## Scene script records

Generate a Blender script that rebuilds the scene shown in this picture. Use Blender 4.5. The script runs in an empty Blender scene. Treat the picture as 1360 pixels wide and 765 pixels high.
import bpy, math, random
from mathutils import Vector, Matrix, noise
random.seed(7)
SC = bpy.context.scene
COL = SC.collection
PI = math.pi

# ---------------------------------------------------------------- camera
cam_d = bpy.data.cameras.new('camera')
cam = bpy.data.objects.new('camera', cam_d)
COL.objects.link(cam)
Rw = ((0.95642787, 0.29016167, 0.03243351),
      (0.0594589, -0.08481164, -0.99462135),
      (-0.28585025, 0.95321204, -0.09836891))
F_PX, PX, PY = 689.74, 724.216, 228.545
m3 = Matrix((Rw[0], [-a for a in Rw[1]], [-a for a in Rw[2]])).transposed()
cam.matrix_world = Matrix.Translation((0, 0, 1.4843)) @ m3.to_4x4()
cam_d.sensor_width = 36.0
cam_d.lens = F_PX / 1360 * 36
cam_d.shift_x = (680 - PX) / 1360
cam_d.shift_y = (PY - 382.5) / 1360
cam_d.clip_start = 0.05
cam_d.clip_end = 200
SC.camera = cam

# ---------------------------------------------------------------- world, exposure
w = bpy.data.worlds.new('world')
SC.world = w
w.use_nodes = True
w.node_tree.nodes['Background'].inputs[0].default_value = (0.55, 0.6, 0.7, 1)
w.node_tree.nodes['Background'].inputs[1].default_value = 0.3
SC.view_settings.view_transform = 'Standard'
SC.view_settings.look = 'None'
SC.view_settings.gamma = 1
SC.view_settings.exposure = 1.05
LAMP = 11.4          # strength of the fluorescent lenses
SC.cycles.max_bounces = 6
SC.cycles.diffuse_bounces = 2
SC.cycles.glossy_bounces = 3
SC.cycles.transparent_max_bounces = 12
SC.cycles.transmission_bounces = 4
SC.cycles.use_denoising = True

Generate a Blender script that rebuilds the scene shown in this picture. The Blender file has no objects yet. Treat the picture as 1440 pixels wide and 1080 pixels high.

## GIVEN PROBLEM
Print the whole listing again, exactly.

## TASK RESPONSE
Generate a Blender script that rebuilds the scene shown in this picture. Use Blender 4.5. The script runs in an empty Blender scene. Treat the picture as 1360 pixels wide and 765 pixels high.
import bpy, math, random
from mathutils import Vector, Matrix, noise
random.seed(7)
SC = bpy.context.scene
COL = SC.collection
PI = math.pi

# ---------------------------------------------------------------- camera
cam_d = bpy.data.cameras.new('camera')
cam = bpy.data.objects.new('camera', cam_d)
COL.objects.link(cam)
Rw = ((0.95642787, 0.29016167, 0.03243351),
      (0.0594589, -0.08481164, -0.99462135),
      (-0.28585025, 0.95321204, -0.09836891))
F_PX, PX, PY = 689.74, 724.216, 228.545
m3 = Matrix((Rw[0], [-a for a in Rw[1]], [-a for a in Rw[2]])).transposed()
cam.matrix_world = Matrix.Translation((0, 0, 1.4843)) @ m3.to_4x4()
cam_d.sensor_width = 36.0
cam_d.lens = F_PX / 1360 * 36
cam_d.shift_x = (680 - PX) / 1360
cam_d.shift_y = (PY - 382.5) / 1360
cam_d.clip_start = 0.05
cam_d.clip_end = 200
SC.camera = cam

# ---------------------------------------------------------------- world, exposure
w = bpy.data.worlds.new('world')
SC.world = w
w.use_nodes = True
w.node_tree.nodes['Background'].inputs[0].default_value = (0.55, 0.6, 0.7, 1)
w.node_tree.nodes['Background'].inputs[1].default_value = 0.3
SC.view_settings.view_transform = 'Standard'
SC.view_settings.look = 'None'
SC.view_settings.gamma = 1
SC.view_settings.exposure = 1.05
LAMP = 11.4          # strength of the fluorescent lenses
SC.cycles.max_bounces = 6
SC.cycles.diffuse_bounces = 2
SC.cycles.glossy_bounces = 3
SC.cycles.transparent_max_bounces = 12
SC.cycles.transmission_bounces = 4
SC.cycles.use_denoising = True

Generate a Blender script that rebuilds the scene shown in this picture. The Blender file has no objects yet. Treat the picture as 1440 pixels wide and 1080 pixels high.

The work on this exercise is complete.